GIVEN INFORMATION:
※
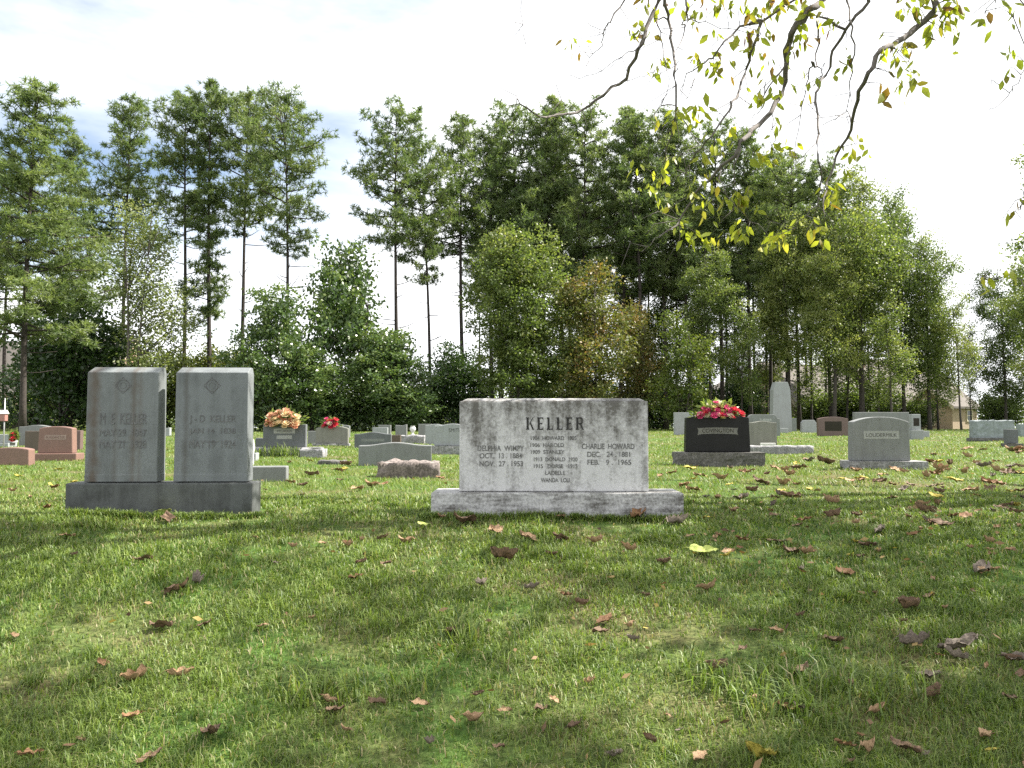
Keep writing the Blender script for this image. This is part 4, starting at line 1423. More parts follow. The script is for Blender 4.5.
bouquet('tiny bunch of red and cream flowers beside a low light grey block', p.x, 21.5, at(14, 438.5, 21.5).z, 5 * 21.5 / FOC, 8 * 21.5 / FOC, .12, ['red', 'cream', 'red', 'orange'], 9, .06, 6)

# ---------------------------------------------------------------- the shade tree: trunk at the right, boughs over the camera side of the lawn
TRX, TRY = 10.2, 8.2


def hanging_leaves(pts_list, rng, size):
    """ovate leaves folded along the midrib and hanging from their stalks"""
    V, sizes, idx, tint = [], [], [], []
    for (p, t) in pts_list:
        L = size * rng.uniform(.7, 1.25)
        W = L * rng.uniform(.36, .5)
        d = Vector((rng.gauss(0, .45), rng.gauss(0, .45), -1 + rng.uniform(-.2, .7))).normalized()
        s = d.cross(Vector((rng.gauss(0, 1), rng.gauss(0, 1), rng.gauss(0, .4)))).normalized()
        nrm = d.cross(s)
        b = len(V)
        fold, curl = rng.uniform(.05, .3) * W, rng.uniform(-.1, .25) * L
        P = lambda u, v, h: p + d * (u * L) + s * (v * W) + nrm * h
        V += [P(0, 0, 0), P(.35, .5, fold), P(.75, .32, fold * .7 + curl * .4), P(1, 0, curl), P(.75, -.32, fold * .7 + curl * .4), P(.35, -.5, fold), P(.5, 0, 0)]
        for f in ((0, 1, 6), (1, 2, 3, 6), (6, 3, 4, 5), (0, 6, 5)):
            sizes.append(len(f))
            idx += [b + i for i in f]
            tint.append(t)
    return np.array([tuple(v) for v in V]), np.array(sizes), np.array(idx), np.array(tint)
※
PROBLEM DETAILS:
Make an exact copy of the lines from the top of the material through the line with "TRX, TRY = 10.2, 8.2", pictures excluded.

WORKED SOLUTION:
Keep writing the Blender script for this image. This is part 4, starting at line 1423. More parts follow. The script is for Blender 4.5.
bouquet('tiny bunch of red and cream flowers beside a low light grey block', p.x, 21.5, at(14, 438.5, 21.5).z, 5 * 21.5 / FOC, 8 * 21.5 / FOC, .12, ['red', 'cream', 'red', 'orange'], 9, .06, 6)

# ---------------------------------------------------------------- the shade tree: trunk at the right, boughs over the camera side of the lawn
TRX, TRY = 10.2, 8.2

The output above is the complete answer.